Exercise directions
Print exactly the lines from the first one down to the line that contains "tag(cb, 'thin pinkish", both included, and skip the pictures.

Given data

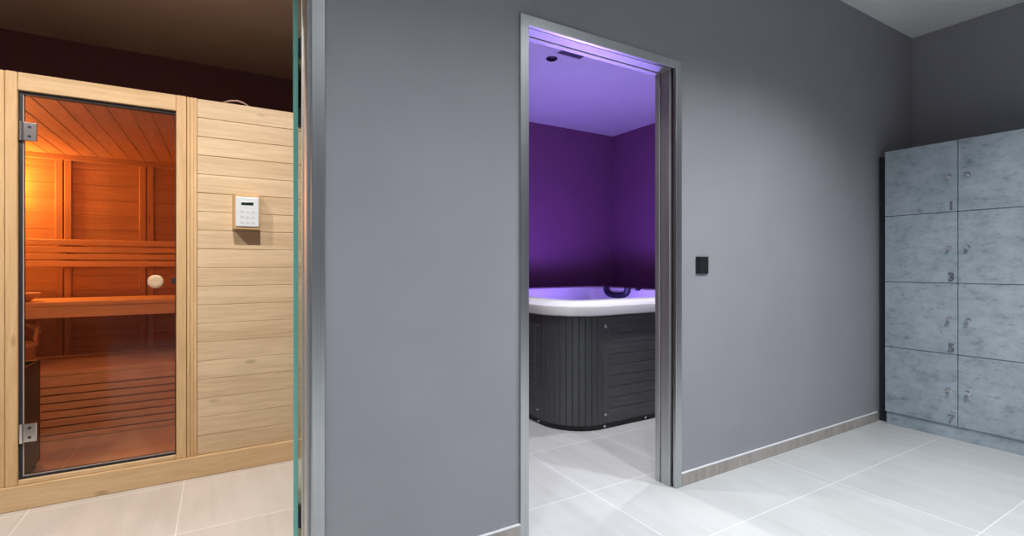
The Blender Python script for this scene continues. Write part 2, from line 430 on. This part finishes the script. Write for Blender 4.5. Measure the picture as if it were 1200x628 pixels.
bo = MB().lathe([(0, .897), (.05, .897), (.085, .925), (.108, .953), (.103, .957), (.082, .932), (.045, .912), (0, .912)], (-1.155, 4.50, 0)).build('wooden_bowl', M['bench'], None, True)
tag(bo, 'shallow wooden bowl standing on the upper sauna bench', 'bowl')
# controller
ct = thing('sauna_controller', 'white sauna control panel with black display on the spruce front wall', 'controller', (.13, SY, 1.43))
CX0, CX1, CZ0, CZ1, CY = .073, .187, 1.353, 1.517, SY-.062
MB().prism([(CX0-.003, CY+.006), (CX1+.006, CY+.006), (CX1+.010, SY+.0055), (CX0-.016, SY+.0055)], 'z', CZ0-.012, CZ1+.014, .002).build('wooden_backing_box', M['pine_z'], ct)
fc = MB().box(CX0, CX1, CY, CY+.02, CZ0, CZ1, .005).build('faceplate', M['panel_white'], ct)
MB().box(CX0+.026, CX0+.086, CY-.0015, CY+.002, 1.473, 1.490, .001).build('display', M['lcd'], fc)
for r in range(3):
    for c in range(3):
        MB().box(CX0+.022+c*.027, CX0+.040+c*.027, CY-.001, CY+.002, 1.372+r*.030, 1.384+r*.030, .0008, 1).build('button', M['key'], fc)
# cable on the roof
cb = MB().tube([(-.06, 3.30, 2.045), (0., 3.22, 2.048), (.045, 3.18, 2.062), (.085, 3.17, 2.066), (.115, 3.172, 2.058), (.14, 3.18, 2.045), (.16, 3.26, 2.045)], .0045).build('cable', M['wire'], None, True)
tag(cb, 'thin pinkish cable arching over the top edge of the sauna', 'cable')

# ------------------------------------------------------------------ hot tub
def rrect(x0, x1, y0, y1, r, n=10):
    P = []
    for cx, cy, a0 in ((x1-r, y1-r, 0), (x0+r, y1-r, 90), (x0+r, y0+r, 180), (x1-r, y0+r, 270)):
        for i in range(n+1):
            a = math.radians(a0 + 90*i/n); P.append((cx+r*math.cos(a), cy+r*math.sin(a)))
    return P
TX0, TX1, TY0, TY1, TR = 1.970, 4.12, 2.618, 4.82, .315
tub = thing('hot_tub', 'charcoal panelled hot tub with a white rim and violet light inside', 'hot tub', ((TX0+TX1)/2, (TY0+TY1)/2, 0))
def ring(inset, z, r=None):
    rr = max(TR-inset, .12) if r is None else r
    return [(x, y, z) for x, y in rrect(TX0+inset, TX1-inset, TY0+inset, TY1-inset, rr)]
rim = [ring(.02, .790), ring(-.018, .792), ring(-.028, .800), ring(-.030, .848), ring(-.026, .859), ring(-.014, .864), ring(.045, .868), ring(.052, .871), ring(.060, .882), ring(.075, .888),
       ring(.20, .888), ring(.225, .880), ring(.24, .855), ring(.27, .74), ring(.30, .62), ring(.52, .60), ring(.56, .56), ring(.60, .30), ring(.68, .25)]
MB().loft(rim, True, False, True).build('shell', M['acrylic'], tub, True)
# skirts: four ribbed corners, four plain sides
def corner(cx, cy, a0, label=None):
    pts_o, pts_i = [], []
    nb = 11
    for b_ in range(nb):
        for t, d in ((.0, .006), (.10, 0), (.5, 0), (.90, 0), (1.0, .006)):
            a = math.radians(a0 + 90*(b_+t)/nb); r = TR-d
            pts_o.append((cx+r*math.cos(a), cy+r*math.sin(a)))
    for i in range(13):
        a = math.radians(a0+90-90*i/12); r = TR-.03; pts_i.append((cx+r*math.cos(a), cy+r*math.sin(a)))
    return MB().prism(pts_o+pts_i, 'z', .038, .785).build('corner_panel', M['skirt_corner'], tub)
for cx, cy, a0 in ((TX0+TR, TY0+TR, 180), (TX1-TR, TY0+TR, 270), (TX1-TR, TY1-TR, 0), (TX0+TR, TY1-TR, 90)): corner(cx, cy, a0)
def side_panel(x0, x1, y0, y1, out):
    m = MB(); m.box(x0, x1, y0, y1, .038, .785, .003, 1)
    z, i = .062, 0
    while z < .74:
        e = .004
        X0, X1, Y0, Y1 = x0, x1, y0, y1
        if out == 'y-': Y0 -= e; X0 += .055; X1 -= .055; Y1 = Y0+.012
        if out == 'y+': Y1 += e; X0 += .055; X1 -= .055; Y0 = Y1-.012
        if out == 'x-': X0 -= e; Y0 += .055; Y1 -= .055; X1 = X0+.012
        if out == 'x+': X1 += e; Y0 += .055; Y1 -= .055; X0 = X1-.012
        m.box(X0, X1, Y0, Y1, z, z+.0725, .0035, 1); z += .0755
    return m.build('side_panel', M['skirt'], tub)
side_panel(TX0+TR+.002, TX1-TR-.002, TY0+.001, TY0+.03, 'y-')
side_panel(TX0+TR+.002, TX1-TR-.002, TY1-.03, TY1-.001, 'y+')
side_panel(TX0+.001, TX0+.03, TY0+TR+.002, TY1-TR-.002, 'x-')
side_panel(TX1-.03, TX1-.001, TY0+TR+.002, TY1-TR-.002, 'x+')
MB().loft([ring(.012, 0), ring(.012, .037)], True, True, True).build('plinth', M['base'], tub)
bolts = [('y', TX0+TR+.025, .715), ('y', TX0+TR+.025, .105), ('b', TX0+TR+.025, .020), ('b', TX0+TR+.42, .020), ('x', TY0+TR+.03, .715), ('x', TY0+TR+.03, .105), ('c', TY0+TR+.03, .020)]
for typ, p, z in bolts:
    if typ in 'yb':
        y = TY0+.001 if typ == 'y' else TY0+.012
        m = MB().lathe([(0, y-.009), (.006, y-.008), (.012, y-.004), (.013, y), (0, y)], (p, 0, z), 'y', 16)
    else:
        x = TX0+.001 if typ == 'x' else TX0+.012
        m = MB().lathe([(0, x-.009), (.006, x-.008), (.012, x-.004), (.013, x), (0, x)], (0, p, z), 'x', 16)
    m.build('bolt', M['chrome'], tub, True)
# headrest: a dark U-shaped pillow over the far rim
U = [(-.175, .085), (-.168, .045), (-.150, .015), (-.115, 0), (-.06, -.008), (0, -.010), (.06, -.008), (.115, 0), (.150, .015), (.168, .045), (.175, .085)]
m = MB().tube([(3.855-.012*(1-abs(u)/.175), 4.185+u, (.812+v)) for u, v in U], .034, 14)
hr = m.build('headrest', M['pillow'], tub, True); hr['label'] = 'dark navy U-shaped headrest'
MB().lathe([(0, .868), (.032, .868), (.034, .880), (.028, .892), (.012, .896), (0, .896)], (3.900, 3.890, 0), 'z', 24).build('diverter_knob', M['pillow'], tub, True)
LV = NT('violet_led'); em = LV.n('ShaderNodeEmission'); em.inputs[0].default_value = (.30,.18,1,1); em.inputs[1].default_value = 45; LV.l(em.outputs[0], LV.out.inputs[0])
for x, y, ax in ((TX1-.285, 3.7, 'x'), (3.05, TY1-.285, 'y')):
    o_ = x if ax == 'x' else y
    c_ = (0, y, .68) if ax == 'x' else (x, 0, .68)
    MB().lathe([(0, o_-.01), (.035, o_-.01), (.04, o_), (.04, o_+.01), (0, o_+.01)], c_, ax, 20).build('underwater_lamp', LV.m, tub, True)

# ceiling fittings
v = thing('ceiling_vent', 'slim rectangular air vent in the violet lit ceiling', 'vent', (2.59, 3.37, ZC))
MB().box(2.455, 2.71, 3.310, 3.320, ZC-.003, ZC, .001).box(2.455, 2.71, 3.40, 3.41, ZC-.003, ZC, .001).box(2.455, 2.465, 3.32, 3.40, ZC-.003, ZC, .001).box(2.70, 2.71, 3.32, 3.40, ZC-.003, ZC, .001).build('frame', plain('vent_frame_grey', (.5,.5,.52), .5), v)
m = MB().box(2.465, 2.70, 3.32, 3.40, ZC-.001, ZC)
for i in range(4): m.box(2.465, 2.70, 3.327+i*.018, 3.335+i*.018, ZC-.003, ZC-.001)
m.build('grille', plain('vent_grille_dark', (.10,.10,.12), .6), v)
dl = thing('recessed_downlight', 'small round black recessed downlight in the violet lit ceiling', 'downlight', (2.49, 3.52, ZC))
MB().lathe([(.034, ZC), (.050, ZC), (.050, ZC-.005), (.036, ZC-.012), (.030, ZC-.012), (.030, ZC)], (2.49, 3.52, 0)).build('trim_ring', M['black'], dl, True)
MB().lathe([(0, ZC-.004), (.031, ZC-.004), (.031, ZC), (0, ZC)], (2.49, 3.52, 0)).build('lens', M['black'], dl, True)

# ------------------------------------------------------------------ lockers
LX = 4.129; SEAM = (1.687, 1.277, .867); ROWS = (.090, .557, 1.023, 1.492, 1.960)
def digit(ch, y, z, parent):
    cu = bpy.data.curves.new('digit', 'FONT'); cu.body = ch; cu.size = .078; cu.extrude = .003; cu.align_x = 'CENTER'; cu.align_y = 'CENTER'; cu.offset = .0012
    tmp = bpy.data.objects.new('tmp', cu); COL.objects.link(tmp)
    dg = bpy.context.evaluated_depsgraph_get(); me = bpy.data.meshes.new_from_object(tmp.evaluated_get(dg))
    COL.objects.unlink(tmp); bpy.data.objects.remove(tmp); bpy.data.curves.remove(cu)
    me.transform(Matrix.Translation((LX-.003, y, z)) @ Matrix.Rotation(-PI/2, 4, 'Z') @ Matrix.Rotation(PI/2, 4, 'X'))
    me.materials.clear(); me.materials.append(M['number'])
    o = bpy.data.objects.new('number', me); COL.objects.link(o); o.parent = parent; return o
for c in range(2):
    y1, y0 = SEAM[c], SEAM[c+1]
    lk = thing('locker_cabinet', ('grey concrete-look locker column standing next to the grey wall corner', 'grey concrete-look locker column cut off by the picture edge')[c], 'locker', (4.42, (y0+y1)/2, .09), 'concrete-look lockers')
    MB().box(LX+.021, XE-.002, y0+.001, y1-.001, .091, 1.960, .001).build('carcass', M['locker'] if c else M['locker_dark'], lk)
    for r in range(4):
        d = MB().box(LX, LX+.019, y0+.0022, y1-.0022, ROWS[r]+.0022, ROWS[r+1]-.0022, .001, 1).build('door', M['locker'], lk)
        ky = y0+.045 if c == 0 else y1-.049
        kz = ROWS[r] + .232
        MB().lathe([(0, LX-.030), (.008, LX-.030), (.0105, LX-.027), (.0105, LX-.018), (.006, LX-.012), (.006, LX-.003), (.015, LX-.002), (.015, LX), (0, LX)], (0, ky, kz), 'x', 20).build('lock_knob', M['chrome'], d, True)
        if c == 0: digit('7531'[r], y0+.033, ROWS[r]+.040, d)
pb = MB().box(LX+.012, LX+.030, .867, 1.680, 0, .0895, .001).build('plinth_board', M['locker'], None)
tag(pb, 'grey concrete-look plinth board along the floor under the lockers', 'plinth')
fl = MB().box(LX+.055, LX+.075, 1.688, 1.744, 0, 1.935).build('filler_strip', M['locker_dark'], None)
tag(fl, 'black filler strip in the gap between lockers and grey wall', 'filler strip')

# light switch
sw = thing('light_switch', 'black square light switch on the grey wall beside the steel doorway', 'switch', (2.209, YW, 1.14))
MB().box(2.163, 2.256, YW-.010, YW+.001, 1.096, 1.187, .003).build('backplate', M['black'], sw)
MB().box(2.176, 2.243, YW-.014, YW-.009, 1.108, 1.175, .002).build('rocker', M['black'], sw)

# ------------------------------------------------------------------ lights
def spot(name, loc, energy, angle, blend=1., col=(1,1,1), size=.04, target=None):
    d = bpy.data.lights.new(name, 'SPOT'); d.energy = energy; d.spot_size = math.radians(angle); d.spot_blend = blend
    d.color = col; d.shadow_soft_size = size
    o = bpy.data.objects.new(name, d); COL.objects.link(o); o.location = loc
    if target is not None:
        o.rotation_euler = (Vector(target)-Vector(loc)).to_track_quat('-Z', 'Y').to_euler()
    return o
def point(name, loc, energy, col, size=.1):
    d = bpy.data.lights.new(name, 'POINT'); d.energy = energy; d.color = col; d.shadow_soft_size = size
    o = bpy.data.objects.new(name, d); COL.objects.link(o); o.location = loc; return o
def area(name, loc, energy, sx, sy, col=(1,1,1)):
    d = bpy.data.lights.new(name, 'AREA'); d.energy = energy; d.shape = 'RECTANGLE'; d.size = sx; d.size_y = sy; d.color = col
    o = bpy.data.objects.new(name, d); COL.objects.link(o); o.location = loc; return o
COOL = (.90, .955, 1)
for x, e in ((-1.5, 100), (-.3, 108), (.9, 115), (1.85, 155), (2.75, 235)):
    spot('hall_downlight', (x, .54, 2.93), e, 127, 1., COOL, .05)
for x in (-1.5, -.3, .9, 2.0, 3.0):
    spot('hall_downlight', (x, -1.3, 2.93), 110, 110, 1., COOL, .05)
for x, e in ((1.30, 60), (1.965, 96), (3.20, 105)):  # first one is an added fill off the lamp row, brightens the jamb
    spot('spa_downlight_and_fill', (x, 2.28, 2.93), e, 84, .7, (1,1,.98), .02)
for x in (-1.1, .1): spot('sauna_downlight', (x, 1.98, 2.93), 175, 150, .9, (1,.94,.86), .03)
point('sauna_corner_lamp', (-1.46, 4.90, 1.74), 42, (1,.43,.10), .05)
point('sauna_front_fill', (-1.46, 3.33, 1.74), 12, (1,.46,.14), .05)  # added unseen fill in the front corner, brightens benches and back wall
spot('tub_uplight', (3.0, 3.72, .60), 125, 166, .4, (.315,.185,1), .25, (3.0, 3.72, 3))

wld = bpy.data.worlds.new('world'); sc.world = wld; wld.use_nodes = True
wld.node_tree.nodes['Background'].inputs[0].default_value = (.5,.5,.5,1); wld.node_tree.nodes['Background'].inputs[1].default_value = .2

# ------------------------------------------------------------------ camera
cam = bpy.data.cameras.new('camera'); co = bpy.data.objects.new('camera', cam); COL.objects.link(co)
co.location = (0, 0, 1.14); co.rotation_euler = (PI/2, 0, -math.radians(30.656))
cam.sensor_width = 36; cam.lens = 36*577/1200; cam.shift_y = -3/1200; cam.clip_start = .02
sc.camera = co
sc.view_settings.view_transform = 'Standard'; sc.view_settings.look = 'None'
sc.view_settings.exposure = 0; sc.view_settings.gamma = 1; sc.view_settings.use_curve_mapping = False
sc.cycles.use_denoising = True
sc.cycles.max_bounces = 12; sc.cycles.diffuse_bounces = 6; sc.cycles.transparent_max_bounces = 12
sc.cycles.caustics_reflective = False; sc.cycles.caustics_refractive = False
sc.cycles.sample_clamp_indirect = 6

Output for this exercise
The Blender Python script for this scene continues. Write part 2, from line 430 on. This part finishes the script. Write for Blender 4.5. Measure the picture as if it were 1200x628 pixels.
bo = MB().lathe([(0, .897), (.05, .897), (.085, .925), (.108, .953), (.103, .957), (.082, .932), (.045, .912), (0, .912)], (-1.155, 4.50, 0)).build('wooden_bowl', M['bench'], None, True)
tag(bo, 'shallow wooden bowl standing on the upper sauna bench', 'bowl')
# controller
ct = thing('sauna_controller', 'white sauna control panel with black display on the spruce front wall', 'controller', (.13, SY, 1.43))
CX0, CX1, CZ0, CZ1, CY = .073, .187, 1.353, 1.517, SY-.062
MB().prism([(CX0-.003, CY+.006), (CX1+.006, CY+.006), (CX1+.010, SY+.0055), (CX0-.016, SY+.0055)], 'z', CZ0-.012, CZ1+.014, .002).build('wooden_backing_box', M['pine_z'], ct)
fc = MB().box(CX0, CX1, CY, CY+.02, CZ0, CZ1, .005).build('faceplate', M['panel_white'], ct)
MB().box(CX0+.026, CX0+.086, CY-.0015, CY+.002, 1.473, 1.490, .001).build('display', M['lcd'], fc)
for r in range(3):
    for c in range(3):
        MB().box(CX0+.022+c*.027, CX0+.040+c*.027, CY-.001, CY+.002, 1.372+r*.030, 1.384+r*.030, .0008, 1).build('button', M['key'], fc)
# cable on the roof
cb = MB().tube([(-.06, 3.30, 2.045), (0., 3.22, 2.048), (.045, 3.18, 2.062), (.085, 3.17, 2.066), (.115, 3.172, 2.058), (.14, 3.18, 2.045), (.16, 3.26, 2.045)], .0045).build('cable', M['wire'], None, True)
tag(cb, 'thin pinkish cable arching over the top edge of the sauna', 'cable')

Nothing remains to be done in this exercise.